A transit instrument is simply a refracting telescope mounted on a horizontal
axis. A transit and equal altitude instrument is a transit instrument that is
equipped with a graduated vertical circle or arc. The French geodesist Pierre L.
M. de Maupertuis took a portable instrument of this sort on his geodetic
expedition to Lapland in 1736–1737, and used it to define the local meridian,
and to regulate the clock by taking equal altitudes of the sun before and after
noon; this instrument was made by George Graham in London. A few years later,
Pierre C. Le Monnier installed a similar instrument in the Paris Observatory;
this one was made by Jonathan Sisson in London.
John Bird (1709–1776), a London maker who had perfected his skills working
with both Graham and Sisson, made several transit instruments, both fixed and
portable. In 1763, in preparation for Charles Mason and Jeremiah Dixon’s
historic survey of the boundary between Maryland and Pennsylvania, Thomas Penn,
the Proprietor of the Commonwealth of Pennsylvania, purchased an instrument of
this sort. Mason and Dixon described it as "an equal altitude or transit
instrument (for it was contrived so as to serve either purpose at pleasure),
made by Mr. John Bird, of the same construction with that described by M. Le
Monnier, in the preface to the single volume of the French Histoire
Celeste." This instrument was used for astronomical and geodetic purposes.

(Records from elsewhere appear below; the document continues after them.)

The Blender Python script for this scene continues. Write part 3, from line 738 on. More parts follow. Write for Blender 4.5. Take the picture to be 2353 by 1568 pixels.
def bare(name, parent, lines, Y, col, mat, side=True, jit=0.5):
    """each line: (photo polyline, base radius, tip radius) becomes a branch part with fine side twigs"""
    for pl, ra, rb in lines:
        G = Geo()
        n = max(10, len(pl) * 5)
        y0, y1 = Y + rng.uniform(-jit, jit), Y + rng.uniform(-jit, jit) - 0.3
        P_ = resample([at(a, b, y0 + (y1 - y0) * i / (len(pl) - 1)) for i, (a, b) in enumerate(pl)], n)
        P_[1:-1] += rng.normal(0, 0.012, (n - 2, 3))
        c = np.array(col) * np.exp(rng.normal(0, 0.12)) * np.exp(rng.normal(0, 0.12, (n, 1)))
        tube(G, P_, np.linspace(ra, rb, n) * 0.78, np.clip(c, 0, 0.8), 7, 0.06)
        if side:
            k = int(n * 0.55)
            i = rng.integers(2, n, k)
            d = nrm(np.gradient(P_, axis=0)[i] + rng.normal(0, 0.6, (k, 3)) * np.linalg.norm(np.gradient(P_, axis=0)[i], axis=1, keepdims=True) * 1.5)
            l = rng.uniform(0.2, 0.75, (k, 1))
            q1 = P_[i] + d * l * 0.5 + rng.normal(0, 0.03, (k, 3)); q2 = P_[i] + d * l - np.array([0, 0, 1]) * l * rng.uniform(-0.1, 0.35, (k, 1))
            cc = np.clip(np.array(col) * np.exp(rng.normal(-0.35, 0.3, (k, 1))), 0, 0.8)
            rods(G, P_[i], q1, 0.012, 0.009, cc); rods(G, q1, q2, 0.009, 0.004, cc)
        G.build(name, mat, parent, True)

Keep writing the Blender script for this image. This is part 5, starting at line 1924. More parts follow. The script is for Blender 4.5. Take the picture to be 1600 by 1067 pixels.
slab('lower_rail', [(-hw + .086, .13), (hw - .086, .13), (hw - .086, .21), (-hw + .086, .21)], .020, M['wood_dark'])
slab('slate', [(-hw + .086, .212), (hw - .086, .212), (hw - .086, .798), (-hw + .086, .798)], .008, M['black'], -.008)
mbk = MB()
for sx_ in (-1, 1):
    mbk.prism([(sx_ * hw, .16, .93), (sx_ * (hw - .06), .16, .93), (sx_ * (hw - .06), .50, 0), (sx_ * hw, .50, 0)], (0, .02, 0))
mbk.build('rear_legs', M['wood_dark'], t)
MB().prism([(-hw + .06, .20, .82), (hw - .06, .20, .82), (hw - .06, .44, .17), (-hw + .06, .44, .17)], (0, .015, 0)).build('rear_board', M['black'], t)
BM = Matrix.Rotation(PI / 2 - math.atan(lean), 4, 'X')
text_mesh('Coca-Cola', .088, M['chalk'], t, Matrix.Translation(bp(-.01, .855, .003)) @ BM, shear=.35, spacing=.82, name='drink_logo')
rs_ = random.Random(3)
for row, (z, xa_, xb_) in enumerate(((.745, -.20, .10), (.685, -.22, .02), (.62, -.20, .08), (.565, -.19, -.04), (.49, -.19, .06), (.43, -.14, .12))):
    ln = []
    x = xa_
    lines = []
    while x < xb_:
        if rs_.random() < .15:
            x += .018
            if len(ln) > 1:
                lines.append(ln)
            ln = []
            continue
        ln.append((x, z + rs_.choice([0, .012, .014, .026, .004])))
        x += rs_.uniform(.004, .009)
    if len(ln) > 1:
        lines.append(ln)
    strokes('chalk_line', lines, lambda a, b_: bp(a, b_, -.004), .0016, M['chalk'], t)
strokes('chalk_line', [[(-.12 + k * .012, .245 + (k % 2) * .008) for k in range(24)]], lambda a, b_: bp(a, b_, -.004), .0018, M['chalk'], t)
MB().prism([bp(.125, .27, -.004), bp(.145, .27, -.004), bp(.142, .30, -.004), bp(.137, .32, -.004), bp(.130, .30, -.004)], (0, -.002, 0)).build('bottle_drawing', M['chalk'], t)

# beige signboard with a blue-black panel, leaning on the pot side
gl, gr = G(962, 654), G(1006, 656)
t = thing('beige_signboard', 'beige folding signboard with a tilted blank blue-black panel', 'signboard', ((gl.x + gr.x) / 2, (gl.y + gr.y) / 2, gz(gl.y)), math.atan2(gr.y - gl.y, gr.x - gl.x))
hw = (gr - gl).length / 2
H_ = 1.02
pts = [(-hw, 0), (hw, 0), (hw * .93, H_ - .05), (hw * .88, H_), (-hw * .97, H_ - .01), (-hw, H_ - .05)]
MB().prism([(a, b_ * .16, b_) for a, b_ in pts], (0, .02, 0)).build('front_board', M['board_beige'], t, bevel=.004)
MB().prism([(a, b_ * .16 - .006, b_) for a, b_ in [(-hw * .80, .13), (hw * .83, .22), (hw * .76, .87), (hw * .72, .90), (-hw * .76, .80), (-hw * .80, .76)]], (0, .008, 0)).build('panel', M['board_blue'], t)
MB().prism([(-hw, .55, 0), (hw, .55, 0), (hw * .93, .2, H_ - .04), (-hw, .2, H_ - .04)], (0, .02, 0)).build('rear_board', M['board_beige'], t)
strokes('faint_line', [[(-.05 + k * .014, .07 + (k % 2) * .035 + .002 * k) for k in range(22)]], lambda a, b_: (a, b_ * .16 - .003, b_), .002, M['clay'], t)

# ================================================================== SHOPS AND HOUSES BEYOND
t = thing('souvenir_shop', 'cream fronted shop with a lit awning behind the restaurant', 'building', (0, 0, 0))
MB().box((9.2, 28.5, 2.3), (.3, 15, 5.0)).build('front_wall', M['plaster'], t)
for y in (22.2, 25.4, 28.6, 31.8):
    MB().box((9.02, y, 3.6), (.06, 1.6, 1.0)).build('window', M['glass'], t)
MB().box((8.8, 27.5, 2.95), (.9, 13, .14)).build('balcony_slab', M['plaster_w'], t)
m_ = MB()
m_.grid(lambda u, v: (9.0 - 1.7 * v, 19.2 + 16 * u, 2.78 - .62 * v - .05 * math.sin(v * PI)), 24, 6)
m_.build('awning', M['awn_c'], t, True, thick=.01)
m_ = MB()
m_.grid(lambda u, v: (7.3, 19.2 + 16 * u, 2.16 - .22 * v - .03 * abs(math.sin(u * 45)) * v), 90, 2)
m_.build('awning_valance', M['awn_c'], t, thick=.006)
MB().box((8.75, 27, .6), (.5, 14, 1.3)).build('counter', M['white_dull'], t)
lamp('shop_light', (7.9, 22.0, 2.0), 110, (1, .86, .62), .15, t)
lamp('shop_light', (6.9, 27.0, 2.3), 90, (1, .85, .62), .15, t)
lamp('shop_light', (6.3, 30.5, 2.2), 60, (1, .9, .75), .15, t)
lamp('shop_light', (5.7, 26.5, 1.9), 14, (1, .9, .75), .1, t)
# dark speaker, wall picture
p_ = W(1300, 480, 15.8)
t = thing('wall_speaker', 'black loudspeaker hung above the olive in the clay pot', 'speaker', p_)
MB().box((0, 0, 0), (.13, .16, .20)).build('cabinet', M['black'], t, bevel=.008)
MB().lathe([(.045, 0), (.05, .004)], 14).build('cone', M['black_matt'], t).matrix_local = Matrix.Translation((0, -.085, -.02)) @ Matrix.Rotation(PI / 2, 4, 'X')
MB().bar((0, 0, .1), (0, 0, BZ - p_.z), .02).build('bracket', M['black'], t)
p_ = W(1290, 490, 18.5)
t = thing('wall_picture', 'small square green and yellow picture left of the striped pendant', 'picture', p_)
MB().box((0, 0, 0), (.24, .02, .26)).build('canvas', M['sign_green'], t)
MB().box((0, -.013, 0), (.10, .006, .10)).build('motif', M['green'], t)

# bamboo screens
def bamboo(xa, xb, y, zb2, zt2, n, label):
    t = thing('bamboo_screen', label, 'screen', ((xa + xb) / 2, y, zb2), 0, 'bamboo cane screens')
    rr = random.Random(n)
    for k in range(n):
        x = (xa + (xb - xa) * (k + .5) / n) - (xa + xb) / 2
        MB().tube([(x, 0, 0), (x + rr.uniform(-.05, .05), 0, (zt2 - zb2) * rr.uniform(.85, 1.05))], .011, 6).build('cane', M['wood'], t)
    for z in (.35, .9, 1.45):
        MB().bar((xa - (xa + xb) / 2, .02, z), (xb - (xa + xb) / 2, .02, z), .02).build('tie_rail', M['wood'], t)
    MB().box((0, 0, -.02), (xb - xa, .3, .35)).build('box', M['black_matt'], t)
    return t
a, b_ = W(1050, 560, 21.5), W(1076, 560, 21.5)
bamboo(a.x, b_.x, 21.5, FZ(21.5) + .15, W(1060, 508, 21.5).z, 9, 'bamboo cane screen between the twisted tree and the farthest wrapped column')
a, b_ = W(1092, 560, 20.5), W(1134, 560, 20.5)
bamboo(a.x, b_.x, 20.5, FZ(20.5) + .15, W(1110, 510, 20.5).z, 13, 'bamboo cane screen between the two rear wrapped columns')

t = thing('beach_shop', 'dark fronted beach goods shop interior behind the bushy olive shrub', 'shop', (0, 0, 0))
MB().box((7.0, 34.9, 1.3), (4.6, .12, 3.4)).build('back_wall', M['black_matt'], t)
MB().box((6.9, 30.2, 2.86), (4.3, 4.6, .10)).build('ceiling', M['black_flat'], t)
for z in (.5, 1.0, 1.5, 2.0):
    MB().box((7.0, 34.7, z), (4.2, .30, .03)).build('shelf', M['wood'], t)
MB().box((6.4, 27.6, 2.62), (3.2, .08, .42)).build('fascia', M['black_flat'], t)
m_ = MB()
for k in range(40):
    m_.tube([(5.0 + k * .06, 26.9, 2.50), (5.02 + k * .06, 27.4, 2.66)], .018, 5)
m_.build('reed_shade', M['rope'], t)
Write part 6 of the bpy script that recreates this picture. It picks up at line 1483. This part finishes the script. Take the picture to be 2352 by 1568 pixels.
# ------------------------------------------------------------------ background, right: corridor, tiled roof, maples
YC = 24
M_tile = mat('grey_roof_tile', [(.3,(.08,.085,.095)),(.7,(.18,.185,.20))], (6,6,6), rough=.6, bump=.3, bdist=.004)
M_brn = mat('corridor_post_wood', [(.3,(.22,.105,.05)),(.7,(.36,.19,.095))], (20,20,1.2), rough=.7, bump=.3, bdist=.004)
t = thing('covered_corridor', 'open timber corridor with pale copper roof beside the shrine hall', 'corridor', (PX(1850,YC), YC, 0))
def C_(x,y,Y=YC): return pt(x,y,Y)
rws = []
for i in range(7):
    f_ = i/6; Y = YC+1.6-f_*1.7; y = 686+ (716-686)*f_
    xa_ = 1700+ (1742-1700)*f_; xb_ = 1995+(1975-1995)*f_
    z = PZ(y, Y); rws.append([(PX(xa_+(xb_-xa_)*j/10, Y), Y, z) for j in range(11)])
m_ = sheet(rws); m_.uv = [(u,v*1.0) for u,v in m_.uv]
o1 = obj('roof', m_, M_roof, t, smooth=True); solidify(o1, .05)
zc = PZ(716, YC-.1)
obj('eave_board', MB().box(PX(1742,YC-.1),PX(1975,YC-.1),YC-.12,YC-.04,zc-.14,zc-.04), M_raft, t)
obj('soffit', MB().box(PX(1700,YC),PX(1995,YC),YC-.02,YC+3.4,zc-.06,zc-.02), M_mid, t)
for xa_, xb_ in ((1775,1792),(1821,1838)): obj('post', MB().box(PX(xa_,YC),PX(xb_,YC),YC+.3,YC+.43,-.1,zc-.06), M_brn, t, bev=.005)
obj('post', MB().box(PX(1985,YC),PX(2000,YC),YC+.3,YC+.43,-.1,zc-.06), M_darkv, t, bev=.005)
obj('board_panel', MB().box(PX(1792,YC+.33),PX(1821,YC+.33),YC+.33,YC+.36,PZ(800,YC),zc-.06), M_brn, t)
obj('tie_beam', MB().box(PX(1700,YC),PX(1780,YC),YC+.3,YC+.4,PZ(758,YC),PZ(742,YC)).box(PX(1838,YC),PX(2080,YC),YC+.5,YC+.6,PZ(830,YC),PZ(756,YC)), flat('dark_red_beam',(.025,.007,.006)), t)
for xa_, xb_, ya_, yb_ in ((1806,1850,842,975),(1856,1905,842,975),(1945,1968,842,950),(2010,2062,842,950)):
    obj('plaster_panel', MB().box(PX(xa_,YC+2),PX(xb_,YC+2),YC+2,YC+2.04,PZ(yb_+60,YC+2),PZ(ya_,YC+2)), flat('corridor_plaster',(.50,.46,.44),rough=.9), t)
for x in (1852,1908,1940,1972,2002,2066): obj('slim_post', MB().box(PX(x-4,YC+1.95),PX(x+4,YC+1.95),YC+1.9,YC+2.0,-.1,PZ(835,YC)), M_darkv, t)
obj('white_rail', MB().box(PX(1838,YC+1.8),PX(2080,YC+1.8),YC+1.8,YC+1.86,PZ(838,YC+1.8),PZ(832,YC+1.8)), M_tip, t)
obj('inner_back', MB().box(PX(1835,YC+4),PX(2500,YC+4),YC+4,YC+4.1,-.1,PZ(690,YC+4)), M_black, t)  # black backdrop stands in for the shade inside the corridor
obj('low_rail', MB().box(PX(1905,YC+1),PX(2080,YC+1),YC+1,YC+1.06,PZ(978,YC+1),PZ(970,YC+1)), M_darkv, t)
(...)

The astronomers who gathered in Philadelphia to observe the transit of Venus
across the face of the Sun in 1769 used it to regulate their clocks. Andrew
Ellicott and other American surveyors used it to extend the Mason-Dixon line to
the western edge of Pennsylvania in 1784. And in 1786, Ellicott ran the last 55
miles of the western boundary of Pennsylvania up to Lake Erie "by a most
excellent transit instrument, made by Mr. Bird, and which had been used by
Messrs Mason and Dixon, some years before in this country." In 1912,
remnants of this instrument were found beneath the flooring in Independence
Hall. They are now owned by the City of Philadelphia, and on loan to
Independence National Historical Park.
Two American copies of this Bird instrument are now in the National Museum of
American History. One was made by Andrew Ellicott for his own use in 1789. The
other was made by Henry Voigt in 1804, and used by Isaac Briggs, Surveyor
General of the Mississippi Territory. There were other American transits as
well. In order to regulate his clocks during the 1769 transit of Venus, David
Rittenhouse made a transit instrument described as being "of as simple a
construction as I could contrive." This is now at the American
Philosophical Society. And in 1798, Ellicott’s brother Joseph asked their
younger brother Benjamin to build a similar instrument.
Ref: S. A. Bedini, "The Transit in the Tower: English Astronomical
Instruments in Colonial America," Annals of Science 54 (1997):161–196.